**EXERCISE TASK**
Copy the data precisely, keeping every character.

-- Begin DATA BLOCK --

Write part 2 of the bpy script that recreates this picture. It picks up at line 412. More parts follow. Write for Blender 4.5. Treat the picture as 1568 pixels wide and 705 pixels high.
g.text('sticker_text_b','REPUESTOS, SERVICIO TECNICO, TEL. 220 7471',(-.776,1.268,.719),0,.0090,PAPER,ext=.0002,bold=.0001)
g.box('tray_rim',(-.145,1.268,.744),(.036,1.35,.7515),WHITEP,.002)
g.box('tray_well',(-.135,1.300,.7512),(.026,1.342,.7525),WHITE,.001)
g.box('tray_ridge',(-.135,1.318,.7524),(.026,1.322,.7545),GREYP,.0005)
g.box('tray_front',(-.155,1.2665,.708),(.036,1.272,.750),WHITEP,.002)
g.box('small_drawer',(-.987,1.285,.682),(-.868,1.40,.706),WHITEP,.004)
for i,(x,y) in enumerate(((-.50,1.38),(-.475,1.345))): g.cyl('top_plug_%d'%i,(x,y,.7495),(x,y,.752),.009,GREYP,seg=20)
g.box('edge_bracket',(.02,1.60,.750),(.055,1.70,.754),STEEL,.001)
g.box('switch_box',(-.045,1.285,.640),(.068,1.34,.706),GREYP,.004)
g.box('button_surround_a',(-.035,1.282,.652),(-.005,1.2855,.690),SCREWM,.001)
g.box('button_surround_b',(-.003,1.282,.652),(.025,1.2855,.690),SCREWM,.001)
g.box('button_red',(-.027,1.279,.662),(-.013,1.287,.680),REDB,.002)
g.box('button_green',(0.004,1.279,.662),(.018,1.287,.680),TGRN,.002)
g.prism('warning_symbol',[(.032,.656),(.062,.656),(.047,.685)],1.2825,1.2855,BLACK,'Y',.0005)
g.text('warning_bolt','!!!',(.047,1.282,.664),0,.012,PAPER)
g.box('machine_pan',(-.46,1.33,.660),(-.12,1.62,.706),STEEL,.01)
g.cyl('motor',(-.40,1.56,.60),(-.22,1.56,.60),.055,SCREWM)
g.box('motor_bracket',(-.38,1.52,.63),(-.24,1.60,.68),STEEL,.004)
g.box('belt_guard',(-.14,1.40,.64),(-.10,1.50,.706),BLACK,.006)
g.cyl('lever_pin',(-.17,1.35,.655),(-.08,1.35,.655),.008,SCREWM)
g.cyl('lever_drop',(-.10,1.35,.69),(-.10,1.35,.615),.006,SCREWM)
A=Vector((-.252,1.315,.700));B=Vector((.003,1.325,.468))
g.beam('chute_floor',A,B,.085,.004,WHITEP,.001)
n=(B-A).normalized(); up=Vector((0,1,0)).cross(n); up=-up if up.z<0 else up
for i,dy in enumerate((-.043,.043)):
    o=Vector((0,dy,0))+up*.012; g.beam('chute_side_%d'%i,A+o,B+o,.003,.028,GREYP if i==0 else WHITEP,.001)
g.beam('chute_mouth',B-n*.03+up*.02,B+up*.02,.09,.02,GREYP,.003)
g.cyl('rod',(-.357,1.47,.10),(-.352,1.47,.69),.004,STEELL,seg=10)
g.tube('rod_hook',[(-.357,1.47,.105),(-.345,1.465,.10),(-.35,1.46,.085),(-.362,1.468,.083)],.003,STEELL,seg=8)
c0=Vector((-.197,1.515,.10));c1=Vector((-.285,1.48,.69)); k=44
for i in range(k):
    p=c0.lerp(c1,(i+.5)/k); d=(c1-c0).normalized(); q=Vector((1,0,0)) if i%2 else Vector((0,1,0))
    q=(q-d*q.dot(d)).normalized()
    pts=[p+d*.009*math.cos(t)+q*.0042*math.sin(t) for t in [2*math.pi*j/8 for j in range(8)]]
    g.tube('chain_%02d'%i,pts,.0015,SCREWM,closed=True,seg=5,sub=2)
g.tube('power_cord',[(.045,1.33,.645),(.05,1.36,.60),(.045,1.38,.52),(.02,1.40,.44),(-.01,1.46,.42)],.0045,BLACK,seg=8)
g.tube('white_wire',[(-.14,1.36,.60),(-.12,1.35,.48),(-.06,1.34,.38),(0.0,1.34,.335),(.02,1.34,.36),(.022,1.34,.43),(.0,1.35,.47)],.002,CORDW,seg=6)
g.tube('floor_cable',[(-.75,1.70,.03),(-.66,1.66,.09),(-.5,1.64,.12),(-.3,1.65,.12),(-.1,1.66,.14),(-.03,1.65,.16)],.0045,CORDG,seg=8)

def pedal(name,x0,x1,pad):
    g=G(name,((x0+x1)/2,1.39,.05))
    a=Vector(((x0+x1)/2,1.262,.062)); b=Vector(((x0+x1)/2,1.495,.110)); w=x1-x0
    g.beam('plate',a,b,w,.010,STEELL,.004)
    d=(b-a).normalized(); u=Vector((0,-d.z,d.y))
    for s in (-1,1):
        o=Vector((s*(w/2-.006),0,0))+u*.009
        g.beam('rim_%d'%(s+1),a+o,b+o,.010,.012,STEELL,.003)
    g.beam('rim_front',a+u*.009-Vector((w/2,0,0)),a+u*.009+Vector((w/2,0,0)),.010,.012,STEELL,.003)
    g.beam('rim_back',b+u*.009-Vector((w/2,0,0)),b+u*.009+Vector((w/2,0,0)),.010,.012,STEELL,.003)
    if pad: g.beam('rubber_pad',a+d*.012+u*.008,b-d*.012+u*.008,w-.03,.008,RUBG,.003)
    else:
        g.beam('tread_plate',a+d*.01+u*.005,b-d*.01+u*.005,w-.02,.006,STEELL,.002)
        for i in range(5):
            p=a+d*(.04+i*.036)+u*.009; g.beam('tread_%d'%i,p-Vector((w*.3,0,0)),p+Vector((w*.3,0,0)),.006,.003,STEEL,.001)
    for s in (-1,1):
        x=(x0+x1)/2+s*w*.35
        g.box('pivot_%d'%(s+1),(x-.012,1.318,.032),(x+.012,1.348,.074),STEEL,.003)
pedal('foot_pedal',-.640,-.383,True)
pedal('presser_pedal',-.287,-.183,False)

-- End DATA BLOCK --

**OUTPUT**
Write part 2 of the bpy script that recreates this picture. It picks up at line 412. More parts follow. Write for Blender 4.5. Treat the picture as 1568 pixels wide and 705 pixels high.
g.text('sticker_text_b','REPUESTOS, SERVICIO TECNICO, TEL. 220 7471',(-.776,1.268,.719),0,.0090,PAPER,ext=.0002,bold=.0001)
g.box('tray_rim',(-.145,1.268,.744),(.036,1.35,.7515),WHITEP,.002)
g.box('tray_well',(-.135,1.300,.7512),(.026,1.342,.7525),WHITE,.001)
g.box('tray_ridge',(-.135,1.318,.7524),(.026,1.322,.7545),GREYP,.0005)
g.box('tray_front',(-.155,1.2665,.708),(.036,1.272,.750),WHITEP,.002)
g.box('small_drawer',(-.987,1.285,.682),(-.868,1.40,.706),WHITEP,.004)
for i,(x,y) in enumerate(((-.50,1.38),(-.475,1.345))): g.cyl('top_plug_%d'%i,(x,y,.7495),(x,y,.752),.009,GREYP,seg=20)
g.box('edge_bracket',(.02,1.60,.750),(.055,1.70,.754),STEEL,.001)
g.box('switch_box',(-.045,1.285,.640),(.068,1.34,.706),GREYP,.004)
g.box('button_surround_a',(-.035,1.282,.652),(-.005,1.2855,.690),SCREWM,.001)
g.box('button_surround_b',(-.003,1.282,.652),(.025,1.2855,.690),SCREWM,.001)
g.box('button_red',(-.027,1.279,.662),(-.013,1.287,.680),REDB,.002)
g.box('button_green',(0.004,1.279,.662),(.018,1.287,.680),TGRN,.002)
g.prism('warning_symbol',[(.032,.656),(.062,.656),(.047,.685)],1.2825,1.2855,BLACK,'Y',.0005)
g.text('warning_bolt','!!!',(.047,1.282,.664),0,.012,PAPER)
g.box('machine_pan',(-.46,1.33,.660),(-.12,1.62,.706),STEEL,.01)
g.cyl('motor',(-.40,1.56,.60),(-.22,1.56,.60),.055,SCREWM)
g.box('motor_bracket',(-.38,1.52,.63),(-.24,1.60,.68),STEEL,.004)
g.box('belt_guard',(-.14,1.40,.64),(-.10,1.50,.706),BLACK,.006)
g.cyl('lever_pin',(-.17,1.35,.655),(-.08,1.35,.655),.008,SCREWM)
g.cyl('lever_drop',(-.10,1.35,.69),(-.10,1.35,.615),.006,SCREWM)
A=Vector((-.252,1.315,.700));B=Vector((.003,1.325,.468))
g.beam('chute_floor',A,B,.085,.004,WHITEP,.001)
n=(B-A).normalized(); up=Vector((0,1,0)).cross(n); up=-up if up.z<0 else up
for i,dy in enumerate((-.043,.043)):
    o=Vector((0,dy,0))+up*.012; g.beam('chute_side_%d'%i,A+o,B+o,.003,.028,GREYP if i==0 else WHITEP,.001)
g.beam('chute_mouth',B-n*.03+up*.02,B+up*.02,.09,.02,GREYP,.003)
g.cyl('rod',(-.357,1.47,.10),(-.352,1.47,.69),.004,STEELL,seg=10)
g.tube('rod_hook',[(-.357,1.47,.105),(-.345,1.465,.10),(-.35,1.46,.085),(-.362,1.468,.083)],.003,STEELL,seg=8)
c0=Vector((-.197,1.515,.10));c1=Vector((-.285,1.48,.69)); k=44
for i in range(k):
    p=c0.lerp(c1,(i+.5)/k); d=(c1-c0).normalized(); q=Vector((1,0,0)) if i%2 else Vector((0,1,0))
    q=(q-d*q.dot(d)).normalized()
    pts=[p+d*.009*math.cos(t)+q*.0042*math.sin(t) for t in [2*math.pi*j/8 for j in range(8)]]
    g.tube('chain_%02d'%i,pts,.0015,SCREWM,closed=True,seg=5,sub=2)
g.tube('power_cord',[(.045,1.33,.645),(.05,1.36,.60),(.045,1.38,.52),(.02,1.40,.44),(-.01,1.46,.42)],.0045,BLACK,seg=8)
g.tube('white_wire',[(-.14,1.36,.60),(-.12,1.35,.48),(-.06,1.34,.38),(0.0,1.34,.335),(.02,1.34,.36),(.022,1.34,.43),(.0,1.35,.47)],.002,CORDW,seg=6)
g.tube('floor_cable',[(-.75,1.70,.03),(-.66,1.66,.09),(-.5,1.64,.12),(-.3,1.65,.12),(-.1,1.66,.14),(-.03,1.65,.16)],.0045,CORDG,seg=8)

def pedal(name,x0,x1,pad):
    g=G(name,((x0+x1)/2,1.39,.05))
    a=Vector(((x0+x1)/2,1.262,.062)); b=Vector(((x0+x1)/2,1.495,.110)); w=x1-x0
    g.beam('plate',a,b,w,.010,STEELL,.004)
    d=(b-a).normalized(); u=Vector((0,-d.z,d.y))
    for s in (-1,1):
        o=Vector((s*(w/2-.006),0,0))+u*.009
        g.beam('rim_%d'%(s+1),a+o,b+o,.010,.012,STEELL,.003)
    g.beam('rim_front',a+u*.009-Vector((w/2,0,0)),a+u*.009+Vector((w/2,0,0)),.010,.012,STEELL,.003)
    g.beam('rim_back',b+u*.009-Vector((w/2,0,0)),b+u*.009+Vector((w/2,0,0)),.010,.012,STEELL,.003)
    if pad: g.beam('rubber_pad',a+d*.012+u*.008,b-d*.012+u*.008,w-.03,.008,RUBG,.003)
    else:
        g.beam('tread_plate',a+d*.01+u*.005,b-d*.01+u*.005,w-.02,.006,STEELL,.002)
        for i in range(5):
            p=a+d*(.04+i*.036)+u*.009; g.beam('tread_%d'%i,p-Vector((w*.3,0,0)),p+Vector((w*.3,0,0)),.006,.003,STEEL,.001)
    for s in (-1,1):
        x=(x0+x1)/2+s*w*.35
        g.box('pivot_%d'%(s+1),(x-.012,1.318,.032),(x+.012,1.348,.074),STEEL,.003)
pedal('foot_pedal',-.640,-.383,True)
pedal('presser_pedal',-.287,-.183,False)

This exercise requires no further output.